China manufacturing slows signaling weaker growth

China manufacturing slows signaling weaker growth

BEIJING

An electric processor works at a Chinese factory. China’s official manufacturing purchasing managers’ index (PMI) have fallen to 50.6 from 50.9 in a month. REUTERS photo

Manufacturing activity in China slowed slightly in April from the previous month, official data showed yesterday, in a sign of further weakness in the world’s second-biggest economy.

The purchasing managers’ index (PMI) dropped to 50.6 in April, down from 50.9 the month before, according to the National Bureau of Statistics and the China Federation of Logistics and Purchasing (CFLP).

The PMI is a widely watched indicator of the health of the Chinese economy, with a reading above 50 indicating expansion while anything below that points to contraction.

The April figure marked the seventh consecutive month of expanding manufacturing activity in the country, but was down slightly from a nearly one-year high the month before.

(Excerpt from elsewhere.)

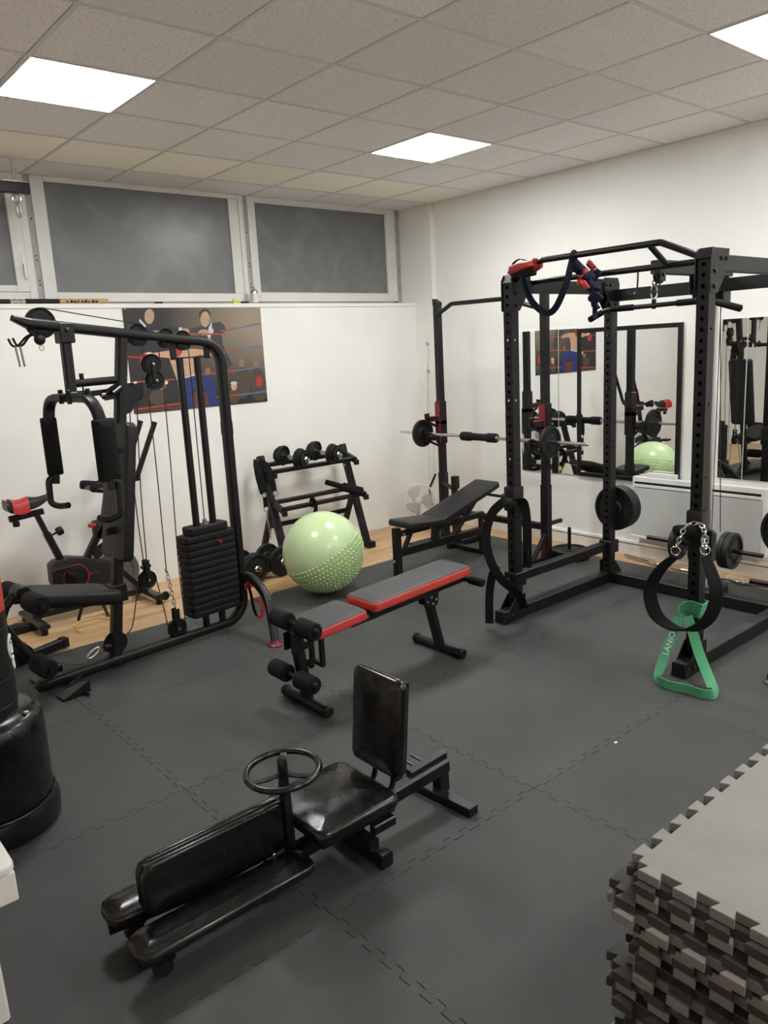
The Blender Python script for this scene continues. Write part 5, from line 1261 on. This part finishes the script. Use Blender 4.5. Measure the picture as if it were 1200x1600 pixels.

“The April PMI index fell slightly, indicating that the foundation for economic stabilization is still not solidified,” analyst Zhang Liqun said in a CFLP statement.

“A slight slowdown in economic growth is possible,” he said, adding that “effort should be made to stabilize domestic consumption, and increase the sustainability of the stabilization of the economy”.

The pull back on the official PMI mirrored a similar decline in a preliminary HSBC PMI last week, suggesting China’s exports engine faces headwinds from the eurozone recession and sluggish growth in the United States.

China’s new government has signaled it will step up infrastructure investment, which analysts said will provide support for the economy in the second quarter.

“Overall, my general feel is that China is growing but slower than people expected say a month ago,” said Alvin Pontoh, economist at TDSecurities in Singapore.

“But I don’t think this is reason for alarm... this is probably what the new administration is looking for.
 
Structurally, China cannot grow at 9 or 10 percent anymore, so over the next few years, you’d reasonably expect growth to edge lower to say 7 percent or so”.

Evading optimism

A string of global data, including lower than expected U.S. economic growth figures, has dented optimism seen at the start of the year that the world economy was picking up.

Market reaction to the PMI was muted as many countries in Asia and Europe are marking May 1 Labor Day holiday. China’s markets are closed and will reopen on Thursday.

Benchmark three-month copper slipped and weighed on mining stocks in Australia following the PMI figures. The Australian and New Zealand dollars held their ground.

The official PMI figures showed a new orders sub-index fell to 51.7 in April from 52.3 in March, holding above 50 which separates expansion from contraction compared with a month earlier. However, the new export orders index fell to 48.6 from 50.9 in March, suggesting they were shrinking.The input price sub index fell to 40.1 in April, its lowest in at least four years.

“The dip in April PMI shows that the foundation for China’s economic recovery is still not solid,” Zhang Liqun, an economist at the Development Research Centre, a top government think tank in Beijing, said in an emailed statement accompanying the index.

“All these show the possibility for China’s growth to slow slightly in the future. We must work to stabilize domestic demand and make our economic recovery more sustainable,” he said.